Rönesans’ın en önemli isimlerinden Leonardo da Vinci de Avrupa’daki bu gelişmeleri yakından takip ediyordu
Sanatçı, yalnızca dönemin sanat anlayışının en nadide ürünlerini ortaya koymakla kalmıyordu. Aynı zamanda anatomi, matematik, mühendislik ve mimari gibi alanlarda önemli çalışmalara imza atıyordu. İşte Vitruvius Adamı isimli çalışması Da Vinci’nin bu alanlardaki detaylı incelemeleri sonunda ortaya çıkacaktı…

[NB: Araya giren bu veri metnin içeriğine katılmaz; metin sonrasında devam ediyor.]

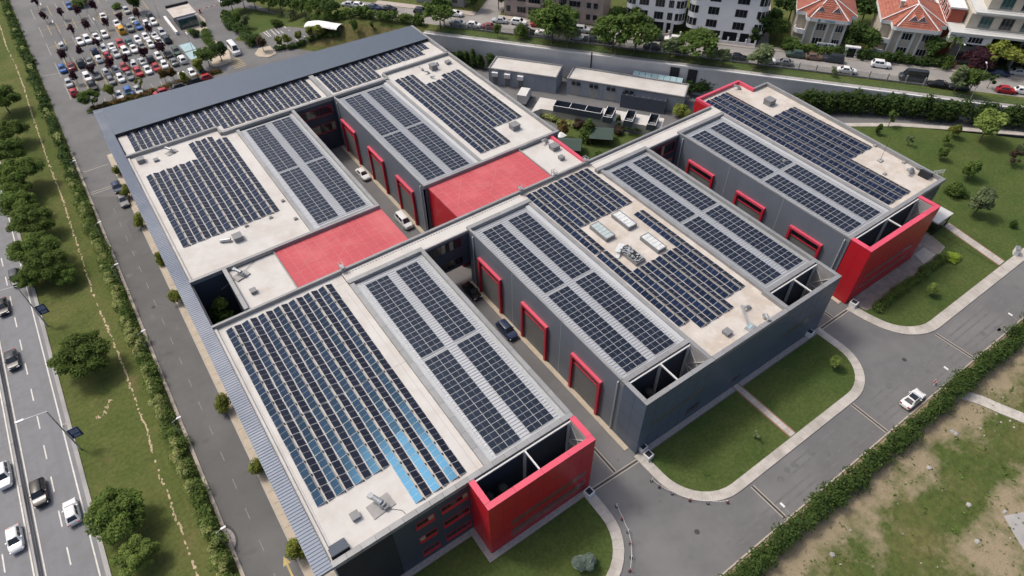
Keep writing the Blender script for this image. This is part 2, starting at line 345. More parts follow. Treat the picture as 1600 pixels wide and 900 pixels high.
# tyre wear along the front road and round the corners
M['wear'] = mat('tyre_wear', (.136,.136,.138), .85, var=.2, scale=.8)
for yy, x0, x1 in ((-18.0,46,104),(-19.0,44,104),(-20.5,30,110),(-21.5,30,110)): sheet('tyre_wear', [(x0,yy),(x1,yy+.1),(x1,yy+.42),((x0+x1)/2,yy+.36),(x0,yy+.3)], -.0095, M['wear'])
for r0 in (7.6,8.9): tag(MB().add([(*p,-.0092) for p in arc(19.2+9.8,-14.0+0,r0*.0+.01,0,1,1)],[]).build('tyre_wear', M['wear']), kind='structure') if False else None
# garden paths with brick edging
def path(x0, x1, y0, y1, sk=0.0):
    p = tag(MB().prism([(x0,y0),(x1,y0),(x1+sk,y1),(x0+sk,y1)], .0, .13).build('garden_path', M['brickedge']), kind='structure')
    n = int(abs(y1-y0)/.62)
    for i in range(n):
        a = y0+(y1-y0)*i/n; b_ = y0+(y1-y0)*(i+.95)/n; s0 = sk*i/n; s1 = sk*(i+.95)/n
        MB().prism([(x0+.22+s0,a),(x1-.22+s0,a),(x1-.22+s1,b_),(x0+.22+s1,b_)], .12, .155).build('slab', M['pave'], p)
path(49.05, 50.45, -15.0, -4.3)
path(107.9, 110.0, -13.85, -2.2, 2.1)
# drain channels
def drain(a, b, wd=.32):
    a = Vector((*a,0)); b = Vector((*b,0)); d = (b-a).normalized(); n_ = Vector((-d.y,d.x,0))
    m = MB()
    for s0, s1, z, mi in ((-wd*.95,-wd*.5,.004,1),(wd*.5,wd*.95,.004,1),(-wd*.5,wd*.5,.0,0)):
        m.quad(a+n_*s0+Vector((0,0,z)), b+n_*s0+Vector((0,0,z)), b+n_*s1+Vector((0,0,z)), a+n_*s1+Vector((0,0,z)), mi)
    o = m.build('drain_channel', [M['drain'], M['kerb']]); tag(o, kind='structure')
    for p in o.data.polygons:
        if p.normal.z < 0: o.data.flip_normals(); break
for a, b in (((21.2,-4.9),(29.0,-5.15)),((25.3,-4.6),(25.3,2)),((69.7,-4.7),(77.3,-4.7)),((73.5,-4.5),(73.5,0)),((61.2,-16.6),(61.2,-22.4)),((84.0,-16.2),(84.1,-22.2)),((38.95,-16.9),(39.0,-22.5))):
    drain(a, b)
# thin yellow-grey kerb at the foot of the loading walls
for x in (28.55, 76.9): tag(MB().box(x,-3.0,-.05,x+.75,37.9,.10).build('loading_kerb', M['beige_pave']), kind='structure')
tag(MB().box(28.35,45,-.05,29.1,90.7,.10).build('loading_kerb', M['beige_pave']), kind='structure')
tag(MB().box(-21.0,-22.75,-.05,175,-22.55,.12).build('road_kerb', M['kerb']), kind='structure')
# back road pavement and concrete path in the wasteland
# ground that is not level: the bank behind the slate roof, the lawn and road that rise along the retaining wall
def terrain(name, s0, s1, t0, t1, m, step=2.0, dz=.02, clip=None):
    ns, nt_ = int((s1-s0)/step)+1, int((t1-t0)/step)+1; vs = []
    for i in range(ns+1):
        for j in range(nt_+1):
            x, y = ST(s0+(s1-s0)*i/ns, t0+(t1-t0)*j/nt_); vs.append((x,y,hz(x,y)+dz))
    fs = [(i*(nt_+1)+j, (i+1)*(nt_+1)+j, (i+1)*(nt_+1)+j+1, i*(nt_+1)+j+1) for i in range(ns) for j in range(nt_)]
    o = MB().add(vs, fs).build(name, m); bm = bmesh.new(); bm.from_mesh(o.data)
    for co, no in (clip or []): bmesh.ops.bisect_plane(bm, geom=bm.verts[:]+bm.edges[:]+bm.faces[:], plane_co=co, plane_no=no, clear_inner=True)
    bmesh.ops.recalc_face_normals(bm, faces=bm.faces)
    if sum(f.normal.z for f in bm.faces) < 0: bmesh.ops.reverse_faces(bm, faces=bm.faces)
    bm.to_mesh(o.data); bm.free(); o.data.polygons.foreach_set('use_smooth',[True]*len(o.data.polygons)); return tag(o, kind='structure')
terrain('bank', -80, -24.2, -4.2, 4.6, M['verge'], 2.0, .02); terrain('bank', -78, -44, 4.6, 90, M['verge'], 3.0, .015)
terrain('lawn', 58, 150, -75, -5.6, M['grass'], 2.0, .10, clip=[((0,-13.9,0),(0,1,0)),((107.5,0,0),(1,0,0))])
tb = [-6.6,-5.9,-4.4,-3.6,-2.8,-2.2]; sb = [60,80,91,104,117,150]     # near edge of the road along the wall
ln = [ST(s_,t_) for s_,t_ in zip(sb,tb)]; ln = densify(ln, 3.0)
def drape(name, inner, outer, m, dz, parent=None):
    o = MB()
    for a, b, c, d in zip(inner[:-1],inner[1:],outer[1:],outer[:-1]): o.quad(*[(p[0],p[1],hz(*p)+dz) for p in (a,b,c,d)])
    o = o.build(name, m, parent); me = o.data
    if me.polygons[0].normal.z < 0: me.flip_normals()
    return o
far = [ST(50+105*i/(len(ln)-1), .25) for i in range(len(ln))]
tag(drape('back_road', ln, far, M['asphalt'], .13), kind='structure')
pv = tag(drape('pavement', offset(ln,-1.55), offset(ln,.0), M['kerb'], .17), kind='structure')
i_, o_ = offset(ln,-1.5), offset(ln,-.12)
for a, b, c, d in zip(i_[:-1],i_[1:],o_[1:],o_[:-1]):
    z_ = hz(*a)+.2; MB().quad(*[(p[0]+(q[0]-p[0])*.01,p[1]+(q[1]-p[1])*.01,hz(*p)+.22) for p, q in ((a,b),(b,a),(c,d),(d,c))]).build('slab', M['pave'], pv)
# exit lawn and the dry grass behind the slate roof
lw = [(28.41, 175.87, 0.00),(30.69, 177.55, 0.00),(34.75, 177.98, 0.00),(38.67, 173.35, 0.00),(42.18, 166.75, 0.01),(46.49, 156.61, 1.65),(48.11, 145.46, 3.84),(44.19, 147.52, 2.87),(40.31, 154.99, 1.22),(37.30, 156.38, 0.78),(33.86, 156.59, 0.33),(31.77, 155.06, 0.16),(29.40, 154.72, 0.02)]
drape_poly('lawn', lw, M['grass'], .05)
terrain('dry_lawn', -58, -24.3, -3.8, 3.6, M['drygrass'], 1.5, .06)
wp = densify([(75.32, -23.83),(77.16, -27.12),(78.17, -29.92),(79.57, -33.34)], 1.1); strip_pavement('concrete_walk', offset(wp,.95), offset(wp,-.95))
sheet('concrete_patch', [(62.17, -38.51),(64.84, -39.77),(68.21, -42.16),(59.72, -46.12),(59.75, -42.31),(60.83, -40.58)], .0, M['concrete'])
# ---------------------------------------------------------------- car park paint
BX = [-15.85+2.255*i for i in range(14)]
def rowy(y, x): return y+.05*(x+16)          # the rows run a little aslant
mk = MB(); mw = MB()
def bay(m, x, y0, y1): line_strip(m, x-.07, x+.07, rowy(y0,x), rowy(y1,x), .0)
for i in range(15):
    x = -16.98+2.255*i
    if i < 14:
        for y0, y1 in ((148.9,158.7),(163.2,172.8),(178.0,186.6),(191.5,199.5),(206,215)): bay(mk if i % 3 else mw, x, y0, y1)
    if i > 1: bay(mw, x, 140.2, 144.6)
for y0 in (153.8, 168.0, 182.3, 195.6): line_strip(mk, -17, 12.8, y0+.8, y0+.95, .004)
tag(mk.build('bay_line', M['yellowline']), kind='structure'); tag(mw.build('bay_line', M['fadedline']), kind='structure')
for y0 in (151.6, 157.2): sheet('blue_bay', [(13.2,y0+.9),(16.3,y0+1.0),(16.2,y0+6.0),(13.0,y0+5.8)], .003, M['bluebay'])
mk = MB()
bays = [(33.71, 156.18, 0.33),(37.25, 155.69, 0.86),(40.04, 154.24, 1.29),(42.88, 147.25, 2.59),(46.28, 139.51, 3.05),(42.57, 140.96, 1.37),(33.25, 142.42, 0.00),(33.07, 148.68, 0.00)]
drape_poly('bay_asphalt', bays, M['asphalt'], .07)
for a, b in (((34.66, 155.59, 0.48),(34.88, 151.66, 0.49)),((35.48, 155.68, 0.60),(35.35, 151.38, 0.55)),((36.68, 155.20, 0.82),(36.68, 150.79, 0.78)),((37.76, 154.94, 0.99),(37.65, 150.75, 0.99)),((38.61, 154.60, 1.11),(38.48, 150.09, 1.18)),((40.20, 153.62, 1.38),(40.22, 149.18, 1.69)),((35.70, 145.91, 0.04),(35.80, 144.29, 0.00)),((37.87, 145.44, 0.53),(38.18, 144.01, 0.35)),((39.93, 144.66, 1.07),(40.34, 142.65, 0.80)),((42.11, 143.65, 1.75),(42.28, 141.59, 1.39))):
    mk.bar((a[0],a[1],a[2]+.14),(b[0],b[1],b[2]+.14),.2,.02)
tag(mk.build('bay_line', M['whiteline']), kind='structure')
mk = MB()
for i in range(6):     # zebra crossing by the exit
    p = Vector((22.57, 145.73)).lerp(Vector((22.77, 140.72)), i/5); mk.quad((p.x-1.6,p.y-.25,0),(p.x+1.6,p.y-.05,0),(p.x+1.6,p.y+.25,0),(p.x-1.6,p.y+.05,0))
tag(mk.build('zebra_crossing', M['yellowline']), kind='structure')
# islands and lawns round the exit road
for nm, pts in (('island', [(16.40, 172.43),(18.06, 168.13),(22.54, 167.90),(24.03, 175.82),(22.96, 184.99),(18.23, 188.50)]), ('island', [(19.43, 160.67),(16.76, 144.70),(18.52, 143.84),(21.67, 144.60),(23.17, 151.23),(22.33, 158.52),(21.18, 162.32)]), ('island', [(28.19, 145.22),(28.52, 143.16),(30.62, 141.16),(33.12, 142.06),(33.36, 147.50),(30.24, 147.91)])):
    tag(MB().prism(pts, -.05, .12).build(nm, M['beige_pave']), kind='structure')
tag(MB().prism(offset(densify([(29.17, 176.43),(28.99, 154.10),(29.73, 153.07)],2),.2)+offset(densify([(29.17, 176.43),(28.99, 154.10),(29.73, 153.07)],2),-.2)[::-1], -.05,.13).build('road_kerb', M['kerb']), kind='structure')
tag(MB().prism([(-15,139.2),(18,140.2),(18,141.6),(-15,141.0)], -.05,.12).build('planting_strip', M['verge']), kind='structure')

# ---------------------------------------------------------------- factory
M['clad'] = mat('blue_grey_cladding', (.145,.165,.20), .5, var=.07, scale=.3, spec=.4)
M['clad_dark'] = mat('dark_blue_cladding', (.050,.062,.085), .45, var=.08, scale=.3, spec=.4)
M['clad_blue'] = mat('slate_blue_cladding', (.088,.115,.16), .42, var=.08, scale=.25, spec=.45)
M['coping'] = mat('grey_metal_coping', (.27,.275,.28), .55, metal=.25, var=.12, scale=.5, orand=.08)
M['membrane'] = mat('beige_roof_membrane', (.545,.53,.505), .9, var=.05, scale=.4, col2=(.50,.475,.445), s2=.22, bump=.05)
add_layer(M['membrane'], (.40,.345,.285), .16, .60, .76, .6)
add_layer(M['membrane'], (.62,.59,.56), .5, .58, .75, .6)
M['membrane2'] = mat('stained_roof_membrane', (.525,.49,.45), .9, var=.08, scale=.5, col2=(.46,.405,.35), s2=.3)
add_layer(M['membrane2'], (.58,.54,.49), .5, .55, .7, .7)
M['ribmetal'] = mat('ribbed_metal_sheet', (.44,.455,.475), .42, metal=.35, var=.05, scale=.2)
M['ribmetal_w'] = mat('pale_ribbed_metal', (.56,.575,.59), .35, metal=.35, var=.05, scale=.2)
M['canopy'] = mat('blue_grey_canopy_sheet', (.175,.205,.26), .5, metal=.2, var=.10, scale=.15, col2=(.24,.265,.31), s2=.06)
M['slate'] = mat('slate_blue_roof_sheet', (.105,.132,.172), .48, metal=.25, var=.05, scale=.3)
M['red'] = mat('red_cladding', (.46,.012,.022), .38, var=.05, scale=.3, spec=.45)
M['redjoint'] = mat('dark_red_joint', (.16,.006,.010), .6, var=0)
add_layer(M['red'], (.36,.030,.036), .9, .50, .78, .5, stretch=(1,1,.06))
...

Vitruvius Adamı, milattan önce 80-15 yılları arasında yaşayan Antik Romalı mimar Marcus Vitruvius Pollio’nun “De Architectura” (Mimarlık Üzerine) isimli eserine dayanıyor
Pollio tarafından kaleme alınan eser Antik Roma dönemindeki mimari anlayıştan, şehir planlamasından, Antik Roma ve Yunan’daki binalardan ve mimarlık üzerine daha pek çok farklı konudan söz eden önemli bir yapıttı. Eser, yazıldığı dönemin mimari anlayışını ortaya koymanın yanında o dönemde mimari alanda faaliyet gösterenler için de önemli rehber kitap olma özelliği taşıyordu. Ancak De Architectura’da diğerlerinden daha önemli bir bölüm vardı. Özellikle de Da Vinci için…

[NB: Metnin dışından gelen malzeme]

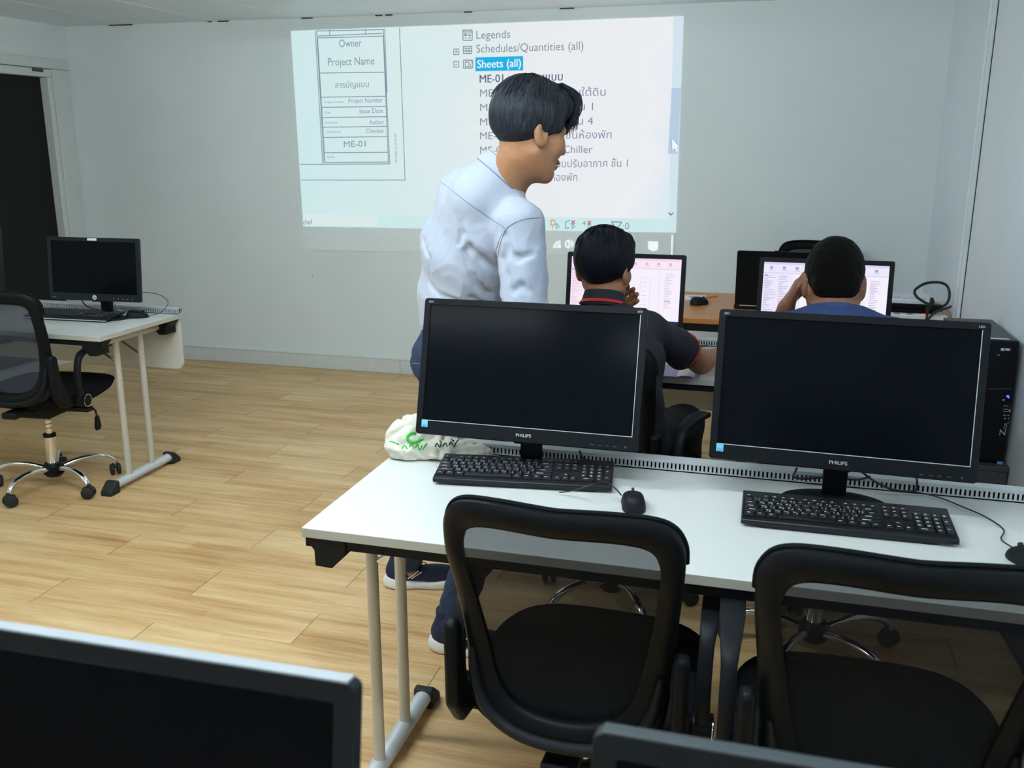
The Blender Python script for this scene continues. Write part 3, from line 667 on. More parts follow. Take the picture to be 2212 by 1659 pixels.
make_keyboard('black keyboard with white lettering lying beside the canvas bag', ((a.x+b_.x)/2, (a.y+b_.y)/2+.001, ZD+.0005), math.atan2(b_.y-a.y, b_.x-a.x)-math.radians(1), body=((b_-a).length+.004, .150), tilt=5, legends=1.25)
a = AZ(1602, 1132, .752); b_ = AZ(2070, 1177, .752)
make_keyboard('flat glossy black keyboard in front of the monitor by the computer tower', ((a.x+b_.x)/2, (a.y+b_.y)/2, ZD+.0005), math.atan2(b_.y-a.y, b_.x-a.x)-math.radians(.5), key='keyb', body=((b_-a).length+.004, .158), tilt=3, legends=1.45)
a = AZ(60, 690, .755); b_ = AZ(238, 695, .755)
kb3 = make_keyboard('black keyboard with a pale front edge on the left desk', (-3.17, a.y*.5+b_.y*.5+.03, ZD+.0005), math.radians(2.5), tilt=4)
MB().b2(-.221, .221, -.0015, .001, .006, .010).build('front_trim', M['silver'], kb3)

def cable(name, pts, r, label=None, cat='cable', parent=None, n=8, m='cable'):
    P = catmull(pts, n); c = MB().tube(P, r, 8)
    if parent is not None:
        c.xf(parent.matrix_world.inverted() if False else Matrix.Translation(-parent.location)); return c.build(name, M[m], parent)
    o = c.build(name, M[m]); return tag(o, label, cat)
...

De Architectura isimli kitaptaki mimari yapıların oranları hakkındaki bilgiler Da Vinci’nin oldukça ilgisini çekti
Zaten büyük deha, oran-orantı ve bunlara bağlı olarak ortaya çıkan estetik hakkında son derece titizdi. Da Vinci, Pollio’nun eserindeki ilgili bölümle karşılaştığında oldukça ilginç bir şey keşfetti. Kitapta mimari yapıların insan vücudundakine benzer oranlarla inşa edilmesi gerektiği anlatılıyordu. Eserde insanın farklı uzuvları arasındaki oransal ilişkilerle mükemmel oranın reçetesi sunuluyor, ideal insanın oranları ve bunun üzerinden ideal mimarinin biçimi tarif ediliyordu.

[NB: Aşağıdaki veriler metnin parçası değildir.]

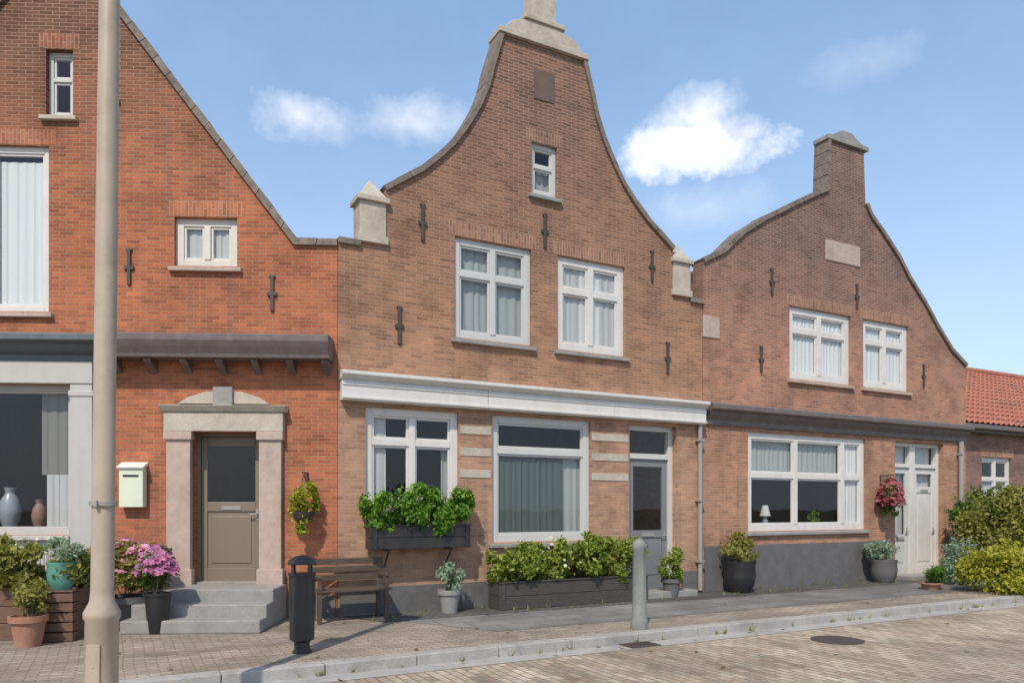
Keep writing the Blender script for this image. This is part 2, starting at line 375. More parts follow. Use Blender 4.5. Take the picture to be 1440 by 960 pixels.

Bununla birlikte Da Vinci, De Architectura’ya dayandırdığı notlarında dört parmak uzunluğunun bir avuca, dört avuç uzunluğunun bir ayağa eşit olması gerektiğini belirtiyordu. Ayrıca bir erkeğin saç köklerinden çenesinin altına kadar olan uzunluğun erkeğin boyunun onda biri olduğunu ifade ettiği, farklı oransal değerler hakkında notlar kaleme alıyordu.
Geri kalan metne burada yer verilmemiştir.